**EXERCISE OBJECTIVE**: Each line from the start of the records below through the line that contains "COL = SC.collection" should be printed exactly. Pictures are omitted.

**RECORDS FOR THE TASK**:
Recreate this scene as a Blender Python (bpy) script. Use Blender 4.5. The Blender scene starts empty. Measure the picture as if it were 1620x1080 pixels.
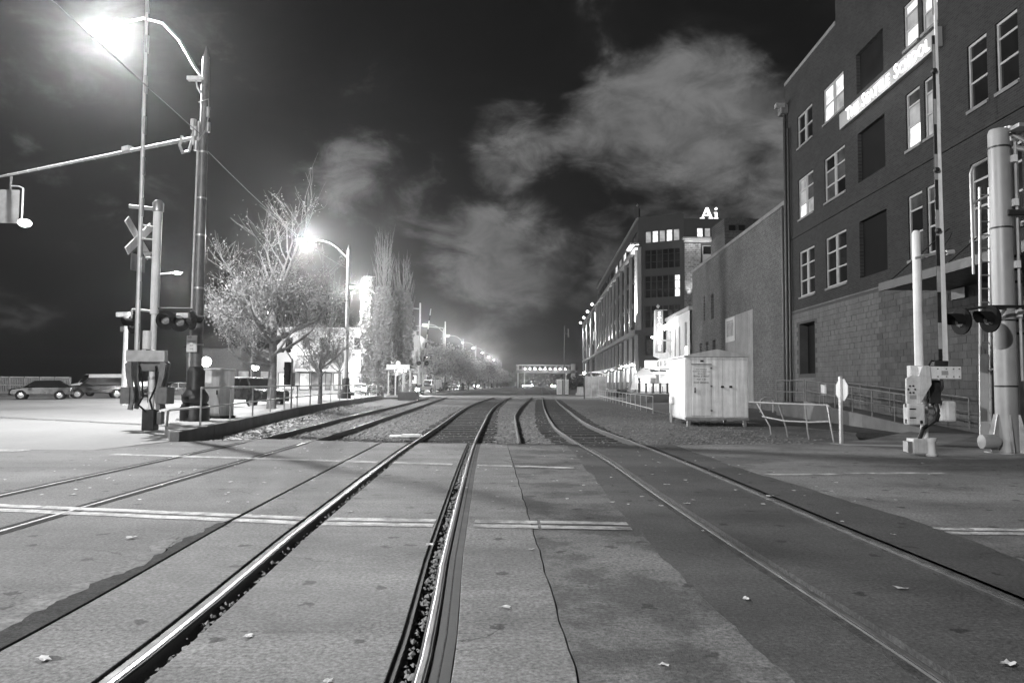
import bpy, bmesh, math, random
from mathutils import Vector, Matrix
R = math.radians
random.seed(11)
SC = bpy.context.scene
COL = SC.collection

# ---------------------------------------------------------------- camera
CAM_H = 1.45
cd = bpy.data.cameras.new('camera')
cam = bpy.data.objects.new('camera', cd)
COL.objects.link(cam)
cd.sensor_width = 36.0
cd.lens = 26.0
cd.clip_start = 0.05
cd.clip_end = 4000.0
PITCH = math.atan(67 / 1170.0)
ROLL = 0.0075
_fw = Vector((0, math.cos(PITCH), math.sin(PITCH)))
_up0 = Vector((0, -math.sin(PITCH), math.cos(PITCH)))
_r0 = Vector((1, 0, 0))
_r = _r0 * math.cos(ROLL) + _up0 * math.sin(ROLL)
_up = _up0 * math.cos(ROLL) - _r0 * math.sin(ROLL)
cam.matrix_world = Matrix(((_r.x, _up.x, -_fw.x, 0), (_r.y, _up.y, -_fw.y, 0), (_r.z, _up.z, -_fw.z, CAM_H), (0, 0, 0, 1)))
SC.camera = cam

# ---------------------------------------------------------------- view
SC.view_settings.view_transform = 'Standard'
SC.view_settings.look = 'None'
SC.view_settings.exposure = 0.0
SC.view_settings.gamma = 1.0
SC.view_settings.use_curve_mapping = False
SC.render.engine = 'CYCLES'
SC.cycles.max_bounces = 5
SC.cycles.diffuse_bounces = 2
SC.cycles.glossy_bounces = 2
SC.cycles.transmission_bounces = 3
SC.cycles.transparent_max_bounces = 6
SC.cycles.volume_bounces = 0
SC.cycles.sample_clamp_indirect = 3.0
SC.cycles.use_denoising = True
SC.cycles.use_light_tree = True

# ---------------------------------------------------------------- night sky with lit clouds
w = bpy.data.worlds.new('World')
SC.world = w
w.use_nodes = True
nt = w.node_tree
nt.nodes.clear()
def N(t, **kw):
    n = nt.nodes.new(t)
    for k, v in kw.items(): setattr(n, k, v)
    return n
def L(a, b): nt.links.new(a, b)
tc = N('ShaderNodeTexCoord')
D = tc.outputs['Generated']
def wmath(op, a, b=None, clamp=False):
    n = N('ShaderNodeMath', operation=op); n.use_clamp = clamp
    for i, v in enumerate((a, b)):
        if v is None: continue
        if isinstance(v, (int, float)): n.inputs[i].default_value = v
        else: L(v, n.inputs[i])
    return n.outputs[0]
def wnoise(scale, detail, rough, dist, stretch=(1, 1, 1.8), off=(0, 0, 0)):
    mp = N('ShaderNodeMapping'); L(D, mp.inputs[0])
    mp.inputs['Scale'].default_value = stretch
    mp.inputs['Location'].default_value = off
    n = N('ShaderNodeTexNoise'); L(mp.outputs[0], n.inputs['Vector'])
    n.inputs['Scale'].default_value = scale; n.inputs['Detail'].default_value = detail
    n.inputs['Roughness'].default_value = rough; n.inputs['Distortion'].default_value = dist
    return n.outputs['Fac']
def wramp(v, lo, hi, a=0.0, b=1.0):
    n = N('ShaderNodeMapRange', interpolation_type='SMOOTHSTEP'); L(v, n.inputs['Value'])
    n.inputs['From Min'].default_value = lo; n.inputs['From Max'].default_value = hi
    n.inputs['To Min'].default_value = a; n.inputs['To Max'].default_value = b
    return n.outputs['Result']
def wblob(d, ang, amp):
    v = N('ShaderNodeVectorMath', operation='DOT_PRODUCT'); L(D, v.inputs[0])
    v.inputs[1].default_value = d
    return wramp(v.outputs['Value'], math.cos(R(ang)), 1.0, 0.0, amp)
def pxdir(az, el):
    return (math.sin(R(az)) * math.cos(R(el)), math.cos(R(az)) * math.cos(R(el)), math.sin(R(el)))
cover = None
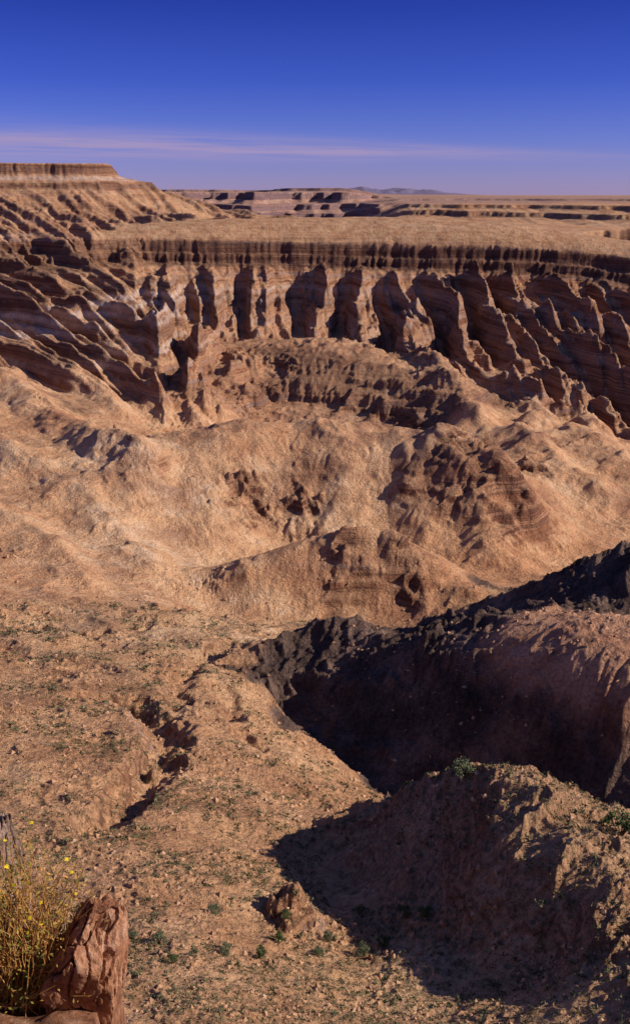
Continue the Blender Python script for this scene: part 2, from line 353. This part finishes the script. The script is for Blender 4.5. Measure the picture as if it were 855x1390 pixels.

**FINAL RESULT**:
Recreate this scene as a Blender Python (bpy) script. Use Blender 4.5. The Blender scene starts empty. Measure the picture as if it were 1620x1080 pixels.
import bpy, bmesh, math, random
from mathutils import Vector, Matrix
R = math.radians
random.seed(11)
SC = bpy.context.scene
COL = SC.collection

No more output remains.